What investment potential can be envisaged in transport, energy, and digital, the three key sectors, under the Juncker plan?

The existing investment potential in these key sectors could reach 120 billion euros per year, over three years, and exceed, by itself, the forecasts of the Juncker plan.

This maximalist amount mainly corresponds to the implementation of an ambitious energy-climate policy.

Thus, regardless of the choices made, the projects will need to undergo a rigorous selection. Given current budget constraints, carefully selecting the sought-after investments, whose social utility must be validated, is imperative: socio-economic evaluation constitutes the appropriate tool, particularly to consider the environmental externalities that justify them today.

The realization of these investments also assumes a good identification of the current obstacles to investment.

The levers of a European investment strategy are both fiscal and regulatory, financial, and based on the selection of future projects.

In the case of public investment, the budget constraint on most European countries is the major obstacle.

For private investment, beyond the overall demand deficit, it may be a lack of available capital or credit for risky investment.
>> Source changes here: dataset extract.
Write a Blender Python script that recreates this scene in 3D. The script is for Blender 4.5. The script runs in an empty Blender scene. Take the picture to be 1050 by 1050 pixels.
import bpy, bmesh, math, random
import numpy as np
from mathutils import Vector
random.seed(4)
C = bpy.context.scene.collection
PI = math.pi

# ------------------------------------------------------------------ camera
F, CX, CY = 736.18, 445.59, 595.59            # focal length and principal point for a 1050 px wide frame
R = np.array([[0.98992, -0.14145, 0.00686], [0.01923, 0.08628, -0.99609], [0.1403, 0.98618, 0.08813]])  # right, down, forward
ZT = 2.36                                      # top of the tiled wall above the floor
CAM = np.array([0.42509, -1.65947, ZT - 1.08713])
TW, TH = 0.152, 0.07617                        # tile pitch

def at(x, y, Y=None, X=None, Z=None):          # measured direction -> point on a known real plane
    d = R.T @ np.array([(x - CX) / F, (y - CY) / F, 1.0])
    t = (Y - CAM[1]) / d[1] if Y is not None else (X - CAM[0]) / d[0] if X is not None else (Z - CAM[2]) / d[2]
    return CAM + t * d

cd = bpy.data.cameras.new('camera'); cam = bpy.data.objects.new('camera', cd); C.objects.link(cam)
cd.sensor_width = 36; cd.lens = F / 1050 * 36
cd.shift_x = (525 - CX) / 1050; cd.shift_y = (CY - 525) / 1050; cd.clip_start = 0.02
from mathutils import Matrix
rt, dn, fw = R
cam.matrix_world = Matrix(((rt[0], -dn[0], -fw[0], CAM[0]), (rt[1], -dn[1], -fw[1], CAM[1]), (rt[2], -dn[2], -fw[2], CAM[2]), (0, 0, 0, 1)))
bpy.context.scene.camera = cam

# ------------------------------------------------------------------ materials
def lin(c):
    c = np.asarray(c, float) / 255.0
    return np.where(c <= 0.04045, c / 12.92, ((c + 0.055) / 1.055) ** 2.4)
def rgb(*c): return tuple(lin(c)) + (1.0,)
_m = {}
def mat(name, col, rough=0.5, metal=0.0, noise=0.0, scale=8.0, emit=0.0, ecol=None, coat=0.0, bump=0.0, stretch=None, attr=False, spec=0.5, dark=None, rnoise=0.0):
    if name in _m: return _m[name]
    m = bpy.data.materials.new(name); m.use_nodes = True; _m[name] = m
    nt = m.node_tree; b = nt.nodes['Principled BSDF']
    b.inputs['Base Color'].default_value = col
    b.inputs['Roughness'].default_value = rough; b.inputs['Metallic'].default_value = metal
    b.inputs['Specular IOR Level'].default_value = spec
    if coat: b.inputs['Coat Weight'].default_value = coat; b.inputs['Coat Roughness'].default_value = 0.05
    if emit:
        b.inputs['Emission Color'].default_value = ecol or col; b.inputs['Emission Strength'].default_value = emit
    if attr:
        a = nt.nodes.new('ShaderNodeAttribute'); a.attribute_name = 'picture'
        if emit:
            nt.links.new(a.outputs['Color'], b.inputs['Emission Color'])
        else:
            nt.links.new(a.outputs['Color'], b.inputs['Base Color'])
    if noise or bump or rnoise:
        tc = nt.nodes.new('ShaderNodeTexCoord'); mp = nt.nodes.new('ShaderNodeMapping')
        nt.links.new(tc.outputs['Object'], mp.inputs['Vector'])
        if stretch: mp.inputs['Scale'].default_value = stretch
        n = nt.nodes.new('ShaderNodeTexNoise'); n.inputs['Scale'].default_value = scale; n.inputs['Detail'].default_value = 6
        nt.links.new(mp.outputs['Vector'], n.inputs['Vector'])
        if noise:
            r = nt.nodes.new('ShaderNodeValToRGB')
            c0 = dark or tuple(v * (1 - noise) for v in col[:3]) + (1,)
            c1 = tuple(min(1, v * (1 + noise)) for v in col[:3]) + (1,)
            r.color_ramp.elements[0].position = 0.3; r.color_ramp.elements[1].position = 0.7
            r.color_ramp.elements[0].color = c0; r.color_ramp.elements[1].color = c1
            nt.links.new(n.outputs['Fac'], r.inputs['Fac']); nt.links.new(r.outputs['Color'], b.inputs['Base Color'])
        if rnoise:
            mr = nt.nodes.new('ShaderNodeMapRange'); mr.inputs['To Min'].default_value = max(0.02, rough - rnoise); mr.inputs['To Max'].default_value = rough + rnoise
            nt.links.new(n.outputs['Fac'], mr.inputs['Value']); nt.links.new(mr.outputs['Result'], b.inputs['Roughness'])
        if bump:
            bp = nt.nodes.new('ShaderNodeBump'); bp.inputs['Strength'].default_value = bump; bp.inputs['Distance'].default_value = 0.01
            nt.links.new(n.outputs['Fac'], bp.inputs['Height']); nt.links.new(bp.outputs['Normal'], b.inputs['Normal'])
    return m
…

Finally, there are regulatory obstacles or those related to the absence of a credible trajectory, such as uncertainty about the carbon price, which weigh on the investments required to combat climate change.

In regulated sectors, the ability of public authorities to credibly engage in the regulatory framework and pricing conditions is essential for businesses to make investments.

A good use of price signals (carbon), standards (building, pollution), and public guarantees could massively trigger investments in the various sectors, without necessarily increasing the reliance on public financing.